Another of the Composition Academy’s instructors is the Navajo (Diné) composer, Michael Begay, who lives in Arizona. Michael met up with the Lakota Music Project’s South Dakota contingent for the February 21 Sustainability Symposium at Idyllwild Arts, and played cedar flute. He and the visitors from South Dakota played with other visitors, from the Neighborhood Music School, of Los Angeles, as well as with Idyllwild Arts Academy music students.

The six performed pieces did not include Michael’s work. Sounding as if they’d rehearsed together for years rather than for hours, the musicians performed Dvořák’s “American Quartet,” Lakota Composition Academy student works by Trinity Burning Breast, Alexander Trujillo, and Jar Cottier, and two pieces by Jeff Paul.

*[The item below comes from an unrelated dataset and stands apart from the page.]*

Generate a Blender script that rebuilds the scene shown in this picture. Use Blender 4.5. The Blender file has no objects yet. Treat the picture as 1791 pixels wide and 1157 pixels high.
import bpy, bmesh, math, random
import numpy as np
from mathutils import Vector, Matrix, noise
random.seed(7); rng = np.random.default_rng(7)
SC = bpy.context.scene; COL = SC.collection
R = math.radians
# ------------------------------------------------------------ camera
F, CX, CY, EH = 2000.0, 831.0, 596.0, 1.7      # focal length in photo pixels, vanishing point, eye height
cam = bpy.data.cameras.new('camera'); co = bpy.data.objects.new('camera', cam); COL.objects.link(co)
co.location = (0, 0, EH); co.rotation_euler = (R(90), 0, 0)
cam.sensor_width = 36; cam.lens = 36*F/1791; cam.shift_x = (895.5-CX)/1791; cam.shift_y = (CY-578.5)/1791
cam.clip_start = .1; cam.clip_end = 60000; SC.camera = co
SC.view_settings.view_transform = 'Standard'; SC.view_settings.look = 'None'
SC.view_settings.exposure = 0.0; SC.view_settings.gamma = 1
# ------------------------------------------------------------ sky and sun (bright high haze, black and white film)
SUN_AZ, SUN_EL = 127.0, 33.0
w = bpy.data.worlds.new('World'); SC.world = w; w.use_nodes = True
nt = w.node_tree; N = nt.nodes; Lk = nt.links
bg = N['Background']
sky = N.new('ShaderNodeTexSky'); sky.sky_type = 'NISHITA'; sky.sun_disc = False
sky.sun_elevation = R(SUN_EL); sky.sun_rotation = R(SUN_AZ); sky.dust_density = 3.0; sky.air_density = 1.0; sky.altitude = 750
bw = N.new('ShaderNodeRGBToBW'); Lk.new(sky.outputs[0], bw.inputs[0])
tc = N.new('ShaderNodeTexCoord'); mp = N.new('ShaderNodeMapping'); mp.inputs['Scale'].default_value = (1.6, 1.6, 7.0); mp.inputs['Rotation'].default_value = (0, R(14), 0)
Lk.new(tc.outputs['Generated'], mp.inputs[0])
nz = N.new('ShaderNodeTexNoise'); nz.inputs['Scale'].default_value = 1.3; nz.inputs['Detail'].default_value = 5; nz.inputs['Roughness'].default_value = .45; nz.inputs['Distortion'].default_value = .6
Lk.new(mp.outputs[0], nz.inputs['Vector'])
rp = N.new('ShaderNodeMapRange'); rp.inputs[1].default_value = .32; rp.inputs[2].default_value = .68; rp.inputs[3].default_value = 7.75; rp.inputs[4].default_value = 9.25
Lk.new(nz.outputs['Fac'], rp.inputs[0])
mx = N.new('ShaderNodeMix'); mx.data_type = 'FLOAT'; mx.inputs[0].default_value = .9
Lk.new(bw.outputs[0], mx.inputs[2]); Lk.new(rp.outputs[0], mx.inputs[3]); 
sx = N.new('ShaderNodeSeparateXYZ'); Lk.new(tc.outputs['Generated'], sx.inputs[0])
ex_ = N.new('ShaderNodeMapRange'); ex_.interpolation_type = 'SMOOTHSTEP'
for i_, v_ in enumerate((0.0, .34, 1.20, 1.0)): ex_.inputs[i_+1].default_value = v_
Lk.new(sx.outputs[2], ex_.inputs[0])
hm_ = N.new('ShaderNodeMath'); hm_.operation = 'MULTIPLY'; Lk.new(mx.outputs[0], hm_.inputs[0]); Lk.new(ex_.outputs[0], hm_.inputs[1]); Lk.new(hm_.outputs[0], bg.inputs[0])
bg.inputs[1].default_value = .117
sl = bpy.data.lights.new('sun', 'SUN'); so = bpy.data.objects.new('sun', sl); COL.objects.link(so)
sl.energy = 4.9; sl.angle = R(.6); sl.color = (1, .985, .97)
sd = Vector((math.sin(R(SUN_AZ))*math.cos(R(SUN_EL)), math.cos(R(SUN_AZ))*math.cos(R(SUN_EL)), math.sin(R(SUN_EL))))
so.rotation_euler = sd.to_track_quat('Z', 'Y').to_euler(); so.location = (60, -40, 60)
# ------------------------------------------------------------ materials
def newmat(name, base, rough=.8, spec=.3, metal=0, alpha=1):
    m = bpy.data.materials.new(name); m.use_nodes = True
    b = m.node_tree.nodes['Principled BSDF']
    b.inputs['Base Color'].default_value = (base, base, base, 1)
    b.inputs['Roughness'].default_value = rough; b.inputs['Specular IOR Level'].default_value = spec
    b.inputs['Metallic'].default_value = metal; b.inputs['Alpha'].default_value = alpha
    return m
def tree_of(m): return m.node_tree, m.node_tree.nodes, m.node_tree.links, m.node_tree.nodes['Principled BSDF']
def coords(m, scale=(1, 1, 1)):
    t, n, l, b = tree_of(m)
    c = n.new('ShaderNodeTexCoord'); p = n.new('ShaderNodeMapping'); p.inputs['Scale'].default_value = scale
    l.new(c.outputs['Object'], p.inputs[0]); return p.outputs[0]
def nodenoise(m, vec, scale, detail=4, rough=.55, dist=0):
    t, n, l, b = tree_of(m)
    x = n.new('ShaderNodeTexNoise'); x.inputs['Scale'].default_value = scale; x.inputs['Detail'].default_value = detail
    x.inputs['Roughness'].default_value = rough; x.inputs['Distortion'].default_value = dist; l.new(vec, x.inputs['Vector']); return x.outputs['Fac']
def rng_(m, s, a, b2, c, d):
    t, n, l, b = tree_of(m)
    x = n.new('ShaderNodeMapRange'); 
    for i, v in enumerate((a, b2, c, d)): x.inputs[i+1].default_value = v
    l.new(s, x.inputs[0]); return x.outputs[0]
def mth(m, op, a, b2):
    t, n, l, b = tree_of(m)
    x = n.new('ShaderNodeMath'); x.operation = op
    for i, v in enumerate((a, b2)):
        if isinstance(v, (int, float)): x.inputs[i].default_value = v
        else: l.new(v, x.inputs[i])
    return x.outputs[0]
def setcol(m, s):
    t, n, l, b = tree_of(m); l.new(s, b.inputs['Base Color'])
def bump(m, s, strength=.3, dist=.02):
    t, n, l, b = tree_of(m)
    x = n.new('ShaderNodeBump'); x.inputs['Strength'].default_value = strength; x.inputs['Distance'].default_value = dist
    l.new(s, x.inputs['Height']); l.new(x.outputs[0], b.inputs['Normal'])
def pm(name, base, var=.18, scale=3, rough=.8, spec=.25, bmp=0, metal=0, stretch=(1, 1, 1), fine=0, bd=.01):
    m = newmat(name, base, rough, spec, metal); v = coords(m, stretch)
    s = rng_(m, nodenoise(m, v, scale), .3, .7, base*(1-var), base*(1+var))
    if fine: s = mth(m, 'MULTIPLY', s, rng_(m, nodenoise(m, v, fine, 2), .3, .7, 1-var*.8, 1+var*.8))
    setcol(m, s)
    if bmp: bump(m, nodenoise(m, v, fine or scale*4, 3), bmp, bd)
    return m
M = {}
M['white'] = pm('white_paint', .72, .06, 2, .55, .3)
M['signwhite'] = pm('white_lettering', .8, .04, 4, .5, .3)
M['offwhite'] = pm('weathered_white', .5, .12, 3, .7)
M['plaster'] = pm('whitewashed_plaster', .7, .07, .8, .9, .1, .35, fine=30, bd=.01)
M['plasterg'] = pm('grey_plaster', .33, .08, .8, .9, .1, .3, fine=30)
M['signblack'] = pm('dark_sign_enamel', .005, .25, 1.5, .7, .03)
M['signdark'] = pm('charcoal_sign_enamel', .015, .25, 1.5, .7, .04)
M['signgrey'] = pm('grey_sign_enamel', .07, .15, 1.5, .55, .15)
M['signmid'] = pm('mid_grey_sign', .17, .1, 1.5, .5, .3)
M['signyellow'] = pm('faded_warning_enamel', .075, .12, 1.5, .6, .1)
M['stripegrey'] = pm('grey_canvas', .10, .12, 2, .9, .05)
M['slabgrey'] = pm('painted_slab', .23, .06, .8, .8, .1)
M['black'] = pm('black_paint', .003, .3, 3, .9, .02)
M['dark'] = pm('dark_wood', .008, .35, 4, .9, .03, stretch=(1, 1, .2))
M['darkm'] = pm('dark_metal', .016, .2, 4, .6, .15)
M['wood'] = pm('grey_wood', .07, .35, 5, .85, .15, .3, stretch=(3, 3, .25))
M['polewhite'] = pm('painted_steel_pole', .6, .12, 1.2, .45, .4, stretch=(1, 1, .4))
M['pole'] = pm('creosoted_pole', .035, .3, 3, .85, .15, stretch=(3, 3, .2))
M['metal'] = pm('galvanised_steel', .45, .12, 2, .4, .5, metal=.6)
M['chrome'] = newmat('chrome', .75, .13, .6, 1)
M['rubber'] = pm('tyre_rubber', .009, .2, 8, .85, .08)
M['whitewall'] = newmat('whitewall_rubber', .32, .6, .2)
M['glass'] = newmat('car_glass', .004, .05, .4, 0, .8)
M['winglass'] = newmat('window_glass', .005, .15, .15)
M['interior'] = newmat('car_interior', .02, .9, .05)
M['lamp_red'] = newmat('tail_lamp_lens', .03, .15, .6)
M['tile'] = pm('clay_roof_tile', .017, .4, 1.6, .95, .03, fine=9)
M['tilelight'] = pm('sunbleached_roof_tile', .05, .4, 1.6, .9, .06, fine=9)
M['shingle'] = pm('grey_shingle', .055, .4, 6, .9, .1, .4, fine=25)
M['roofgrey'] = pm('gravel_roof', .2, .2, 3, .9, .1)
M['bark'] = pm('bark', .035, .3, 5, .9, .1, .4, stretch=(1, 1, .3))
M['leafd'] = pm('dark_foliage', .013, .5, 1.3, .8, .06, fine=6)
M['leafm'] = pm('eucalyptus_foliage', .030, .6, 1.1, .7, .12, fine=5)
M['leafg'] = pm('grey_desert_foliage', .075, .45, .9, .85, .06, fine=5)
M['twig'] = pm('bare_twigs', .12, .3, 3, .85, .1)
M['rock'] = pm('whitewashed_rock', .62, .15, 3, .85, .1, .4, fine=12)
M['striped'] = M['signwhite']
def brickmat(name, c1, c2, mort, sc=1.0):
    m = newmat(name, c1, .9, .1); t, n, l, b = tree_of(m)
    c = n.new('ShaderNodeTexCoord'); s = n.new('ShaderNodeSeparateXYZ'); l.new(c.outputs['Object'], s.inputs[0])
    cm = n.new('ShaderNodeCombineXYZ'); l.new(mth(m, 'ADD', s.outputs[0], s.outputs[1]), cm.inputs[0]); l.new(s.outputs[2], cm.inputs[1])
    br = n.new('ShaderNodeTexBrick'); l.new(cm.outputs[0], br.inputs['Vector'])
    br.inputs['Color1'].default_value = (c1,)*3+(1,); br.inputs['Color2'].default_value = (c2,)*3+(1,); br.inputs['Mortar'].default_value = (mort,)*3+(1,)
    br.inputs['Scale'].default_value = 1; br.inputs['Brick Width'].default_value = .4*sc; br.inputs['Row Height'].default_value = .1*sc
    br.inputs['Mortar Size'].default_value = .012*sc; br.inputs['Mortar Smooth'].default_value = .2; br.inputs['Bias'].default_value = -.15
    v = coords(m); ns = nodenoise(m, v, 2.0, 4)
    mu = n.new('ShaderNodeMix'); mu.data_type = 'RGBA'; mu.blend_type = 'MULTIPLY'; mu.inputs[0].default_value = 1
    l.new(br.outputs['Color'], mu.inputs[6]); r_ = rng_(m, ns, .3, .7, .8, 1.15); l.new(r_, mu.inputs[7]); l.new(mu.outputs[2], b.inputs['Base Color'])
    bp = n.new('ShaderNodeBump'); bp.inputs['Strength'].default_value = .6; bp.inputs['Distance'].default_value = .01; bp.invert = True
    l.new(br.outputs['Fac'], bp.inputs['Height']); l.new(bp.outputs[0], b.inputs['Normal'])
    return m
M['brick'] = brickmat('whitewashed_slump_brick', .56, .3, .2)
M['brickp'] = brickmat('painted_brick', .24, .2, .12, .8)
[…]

One of Jeff’s compositions, in particular, “Desert Wind,” was an astonishing embodiment of the Lakota Music Project’s ambition of building cross-cultural collaborations among new friends: SDSO’s wind quintet was accompanied both by an electric guitar and by the traditional Lakota vocalist, Emmanuel Black Bear.

Jeff explains that “Desert Wind” is “based on a melody originally written for electric guitar, when I was taking road trips alone through the desert of Southern California almost twenty years ago.”

As for the parts sung so movingly by Black Bear, they came from “a song by Melvin Young Bear, about how he feels when his granddaughter isn’t around.”

Black Bear, in his sixties, is well suited to express the felt absence of a grandchild. Yet, during the performance of Jeff’s work, he also succeeded, paradoxically, in voicing the elation he must have experienced in the presence of so many other young people, from the Neighborhood Music School and Idyllwild Arts.

This is a joy that Jeff himself experiences. It will surely continue to drive his involvement with the South Dakota Symphony Orchestra and its Lakota Music Project.